ギターと木材をめぐって

2023-12-22 17:38:22 | Dano Column
現在発売中のギター・マガジン2024年1月号の特集は「エレキ・ギターと木材の話」である。それほど目新しい情報はないけれども、量的には充実した特集となっているし、さらに付録として、約50種類のトーンウッドを網羅的に掲載した「ギター用木材ハンドブック」もついてくる。

エレキ・ギターと木材の、その歴史をさかのぼれば、当然のことながらアコースティック・ギターがあり、中世・ルネサンス期のリュートやウードといった撥弦楽器にまで至るのだが、弦の振動を共鳴させる部分(棹や胴)に木材が使用されてきたことから、エレキ・ギターという、音を電気的に増幅させる機構を備えた楽器においても、木材がそのサウンドに与える影響については、果てしない探求と議論が続いているというのが現状だろう。そのため、ともすれば議論が過熱してしまうことがあり、ギターマニアの間では、木材の話になると場が「荒れる」と言われたりもするのだが、それゆえに今月のギター・マガジンが「売れる」のならば、それはそれでまことにめでたいことではあるまいか。

とはいえ、この特集においては、木材に関する様々なテーマについて、56個のQ&A形式で記事にしてはいるものの、センシティヴな内容にはなるべく踏み込まないように配慮されているようではある。

極端に言えば、エレキ・ギターを構成する一つ一つの材すべてがそのギターの出すサウンドに影響していると考えられるならば、アコースティック・ギターなどに比べればその影響は小さいかもしれないが、使われている木材が違えば音も違うはずだし、同じ木材でも部位が違う、いや、そもそも全く同一の木材などないわけだから、個体差はあるはずだ、同じギターでも温度や湿度、弾き込みや経年変化によって音も変わるはずだ、といったようにどんどん議論がひろがっていってしまう。そのような音の変化、違いが人間の耳によって識別できるものなのか、周波数などを計測しないとわからないものなのか、そもそも、その違いが音の良し悪しの判断に関与するほどのものなのかどうか。いずれにせよ、木材の違いによる音の違いをいったん語りだすと、そうそう簡単にはいかなくなってしまうのである。

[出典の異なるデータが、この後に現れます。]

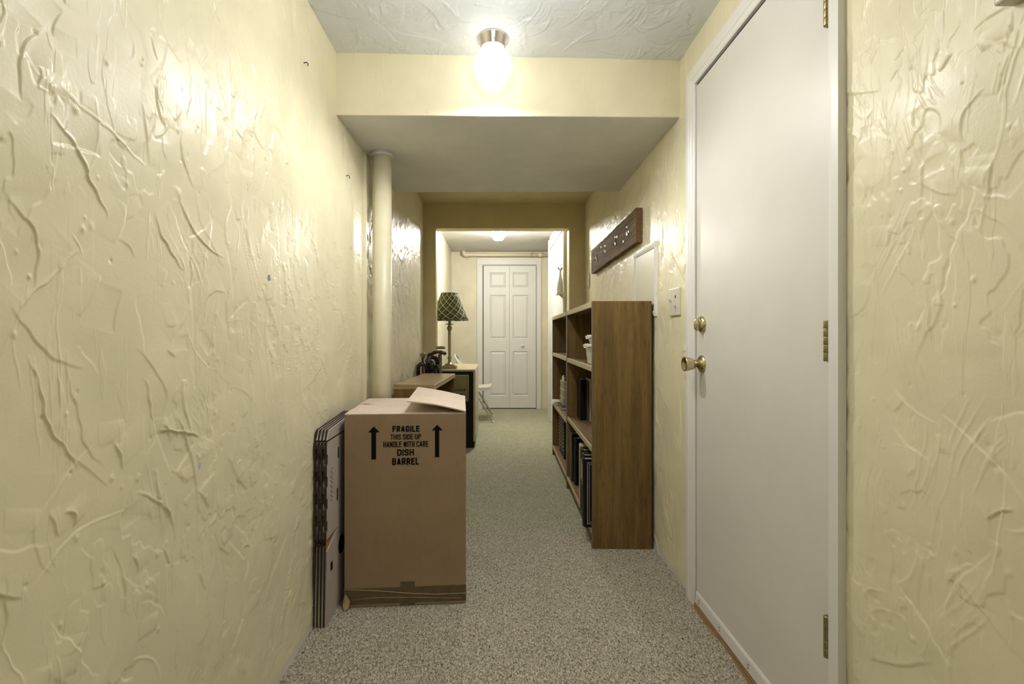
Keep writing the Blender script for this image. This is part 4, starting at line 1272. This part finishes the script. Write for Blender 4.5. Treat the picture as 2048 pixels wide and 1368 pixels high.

その一方で、木材ではない素材を使用したギターというのも、エレキ・ギターの歴史には登場する。「Dano研」的にはどちらかといえばこちら側が本領となるわけだが、今回の特集でもそれらについては若干触れられている。これまでのエレキ・ギターの歴史においては、レゾグラスと呼ばれるFRP樹脂やアクリル、アルミニウムやカーボンなど、実に様々な素材が使われてきた。ここには、さほど遠くない未来に到来するだろう森林資源の枯渇を見越しながらの新素材の活用という側面があり、また、加工のしやすさや低コスト化を追求するといった側面もあったわけで、そのなかで、ダンエレクトロのギターについても記事の一つとして触れられているのだが、ダンエレクトロといえば、もちろんその素材はメゾナイトということになる。とはいえこれは木材チップを圧縮した材なので、木材といえば木材ということになってしまうため、新素材の話とは別枠での記事になったのだろうと思われる。



ダンエレクトロついでに蛇足を言えば、その最初期のモデルにおいてはネックの一部にアルミが使われていたことがあったし、また、通常の木材の使用ということで言えば、ネックにはポプラ、ボディにはパインが使用されていた。そして指板には今では希少材となったハカランダが使用されてもいた。このことからわかるように、ハカランダは、1950年代、60年代にあっては、通信販売で売られているような廉価なスチューデントモデルにも使用されるくらいありふれた木材だったのであり、そんなにありがたがらなくてもいいようなものだったのである。